The zombies here – there are two, a native zombie and the zombie woman at the center of the plot – are old-school voodoo zombies. They don’t eat people, nor even act particularly menacing unless ordered to by their masters – except in one inexplicable case early on that implies the zombie woman sees the nurse as a threat. They just walk around with empty expressions, unresponsive to stimuli. Not terribly exciting for fans raised on Romero’s gore-splattered hungry dead, but probably quite creepy by the standards of their day. The movie’s treatment of the native people and the voodoo religion and practices is surprisingly respectful, for its time.
The relationships at the core of this movie may be sudsy and melodramatic but they have a certain old-school charm. Despite not a whole lot happening, it moves along at a decent clip, the acting is excellent for the era (a little stagy by today’s standards, but still quite good) and it’s beautifully shot.
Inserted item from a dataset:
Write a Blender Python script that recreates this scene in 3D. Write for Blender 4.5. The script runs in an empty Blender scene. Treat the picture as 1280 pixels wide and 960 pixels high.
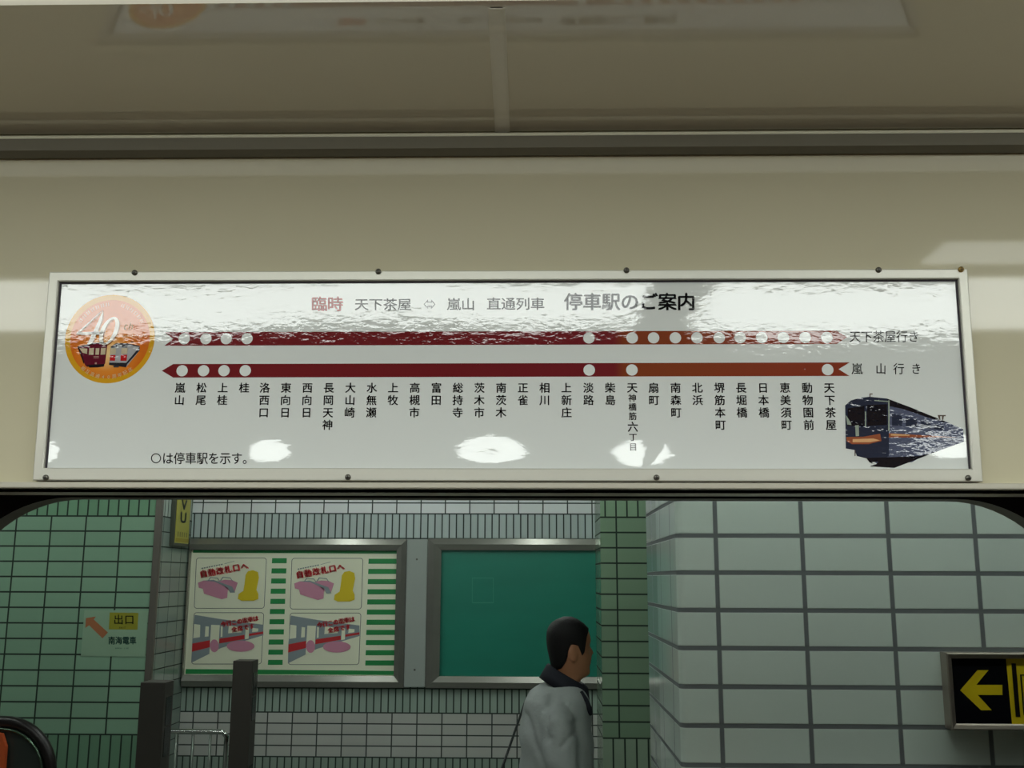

The direction creates a nice moody atmosphere and conveys the sense of doomed love well. It’s interesting to see how the standards of horror have changed – only the atmosphere and sense of despair/doom remotely qualify this as a horror movie. The movie may be unbearably talky and slow by today’s standards, and it is certainly not what zombie fans typically look for in a zombie movie, but I Walked with a Zombie is a good, perhaps even great, movie.